136 pp. Published February 4, 2025 by Transit Books. Non-fiction.
Memory, that famously slippery thing, doesn’t ever seem to work the way we think it does. Now we know that the brain files and refiles memories, rewriting them and updating them as it revisits them. And because we don’t perceive things the same way—ask any two witnesses to the same event what they saw; also look up all of the different studies about individual differences in perception—we can’t always agree about which aspects of an event matter, let alone how to remember it.
Lauren Markham ponders memory in this slim read: all of the ways we preserve what’s been, but particularly historical moments about which (it feels to us) the trajectory of humanity has turned. In this category, she feels, is climate change. She thinks through memorials we’ve made—so many to remember wars and war heroes; and then, closer to her theme, Maya Lin’s Ghost Forest.
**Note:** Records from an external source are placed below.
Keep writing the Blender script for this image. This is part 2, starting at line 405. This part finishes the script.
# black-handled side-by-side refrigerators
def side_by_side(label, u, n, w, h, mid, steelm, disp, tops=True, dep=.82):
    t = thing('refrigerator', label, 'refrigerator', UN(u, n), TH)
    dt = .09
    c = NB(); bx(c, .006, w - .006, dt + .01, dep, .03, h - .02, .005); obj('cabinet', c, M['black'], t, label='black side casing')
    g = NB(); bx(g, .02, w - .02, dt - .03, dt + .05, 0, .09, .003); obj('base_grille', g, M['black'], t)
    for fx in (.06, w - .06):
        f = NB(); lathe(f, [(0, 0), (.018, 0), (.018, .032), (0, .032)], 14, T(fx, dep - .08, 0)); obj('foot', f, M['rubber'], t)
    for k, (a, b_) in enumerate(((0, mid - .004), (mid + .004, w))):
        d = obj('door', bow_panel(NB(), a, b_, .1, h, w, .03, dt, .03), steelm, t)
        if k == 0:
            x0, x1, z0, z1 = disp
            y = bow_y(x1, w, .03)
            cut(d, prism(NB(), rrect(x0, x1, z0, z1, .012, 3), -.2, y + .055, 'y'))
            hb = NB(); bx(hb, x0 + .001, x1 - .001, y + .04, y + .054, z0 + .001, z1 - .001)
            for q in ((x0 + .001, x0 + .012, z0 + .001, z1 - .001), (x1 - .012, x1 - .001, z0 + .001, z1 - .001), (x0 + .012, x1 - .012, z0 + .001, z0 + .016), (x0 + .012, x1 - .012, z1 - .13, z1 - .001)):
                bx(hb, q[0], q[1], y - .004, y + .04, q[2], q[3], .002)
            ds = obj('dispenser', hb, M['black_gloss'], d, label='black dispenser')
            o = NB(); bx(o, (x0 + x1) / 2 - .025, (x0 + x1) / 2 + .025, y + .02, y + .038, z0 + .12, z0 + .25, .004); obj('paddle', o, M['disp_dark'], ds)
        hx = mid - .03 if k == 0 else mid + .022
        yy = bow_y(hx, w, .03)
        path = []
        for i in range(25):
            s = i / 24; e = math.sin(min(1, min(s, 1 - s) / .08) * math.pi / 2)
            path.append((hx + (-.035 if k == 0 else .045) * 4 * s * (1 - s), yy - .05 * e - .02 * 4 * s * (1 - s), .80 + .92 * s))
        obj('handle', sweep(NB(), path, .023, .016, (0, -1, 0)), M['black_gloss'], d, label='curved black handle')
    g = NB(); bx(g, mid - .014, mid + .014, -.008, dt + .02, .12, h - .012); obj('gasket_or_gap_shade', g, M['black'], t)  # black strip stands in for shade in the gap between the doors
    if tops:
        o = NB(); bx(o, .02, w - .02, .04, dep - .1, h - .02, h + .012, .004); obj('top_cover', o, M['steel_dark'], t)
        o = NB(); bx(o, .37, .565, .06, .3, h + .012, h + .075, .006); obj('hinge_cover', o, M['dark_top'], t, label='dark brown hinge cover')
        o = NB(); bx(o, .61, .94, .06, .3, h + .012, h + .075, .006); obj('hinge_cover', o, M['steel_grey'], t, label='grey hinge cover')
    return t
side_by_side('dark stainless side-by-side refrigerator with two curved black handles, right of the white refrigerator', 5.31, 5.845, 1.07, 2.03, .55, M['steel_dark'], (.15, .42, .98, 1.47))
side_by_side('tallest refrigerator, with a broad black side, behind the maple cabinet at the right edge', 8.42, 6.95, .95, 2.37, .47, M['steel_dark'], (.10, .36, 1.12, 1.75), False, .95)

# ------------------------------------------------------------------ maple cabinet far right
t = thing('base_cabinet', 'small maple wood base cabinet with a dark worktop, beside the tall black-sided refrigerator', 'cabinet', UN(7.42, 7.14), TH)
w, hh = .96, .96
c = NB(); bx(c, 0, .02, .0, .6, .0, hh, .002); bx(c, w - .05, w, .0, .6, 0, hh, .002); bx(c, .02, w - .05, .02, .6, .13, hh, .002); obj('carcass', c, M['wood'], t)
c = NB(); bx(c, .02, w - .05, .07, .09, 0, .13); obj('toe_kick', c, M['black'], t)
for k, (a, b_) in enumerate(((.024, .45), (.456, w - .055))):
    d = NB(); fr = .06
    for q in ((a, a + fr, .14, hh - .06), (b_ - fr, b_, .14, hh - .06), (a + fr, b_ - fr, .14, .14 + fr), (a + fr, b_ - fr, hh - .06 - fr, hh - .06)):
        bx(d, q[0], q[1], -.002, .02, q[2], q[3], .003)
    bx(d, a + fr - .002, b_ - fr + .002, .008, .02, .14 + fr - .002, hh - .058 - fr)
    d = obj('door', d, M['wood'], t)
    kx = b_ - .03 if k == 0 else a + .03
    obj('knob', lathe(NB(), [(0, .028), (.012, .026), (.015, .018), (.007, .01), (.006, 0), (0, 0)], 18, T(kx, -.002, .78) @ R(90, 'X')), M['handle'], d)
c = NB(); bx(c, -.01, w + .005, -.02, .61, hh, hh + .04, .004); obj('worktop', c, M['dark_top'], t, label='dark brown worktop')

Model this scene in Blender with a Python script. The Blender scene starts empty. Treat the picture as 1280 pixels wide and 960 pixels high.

This is Markham’s question: How, then, do we create a memorial to all we have lost and are losing now, as our world burns, and drowns?
Being a writer, Markham turns to words as memorials, and so to the Bureau of Linguistical Reality, which defines itself as a “public participatory artwork” specialising in neologisms for things old or current language has trouble expressing—particularly with respect to “Anthropogenic events”. Immemorial, then, is Markham’s journey through language and climate grief towards a kind of semantic grave marker, considering along the way real-world, concrete memorials and their place in human culture.
This is a thoughtful read in a time of catastrophe, important for those who grapple with language and meaning—that is, all writers. Recommended.
Thank you to Edelweiss and Transit Books for an early DRC.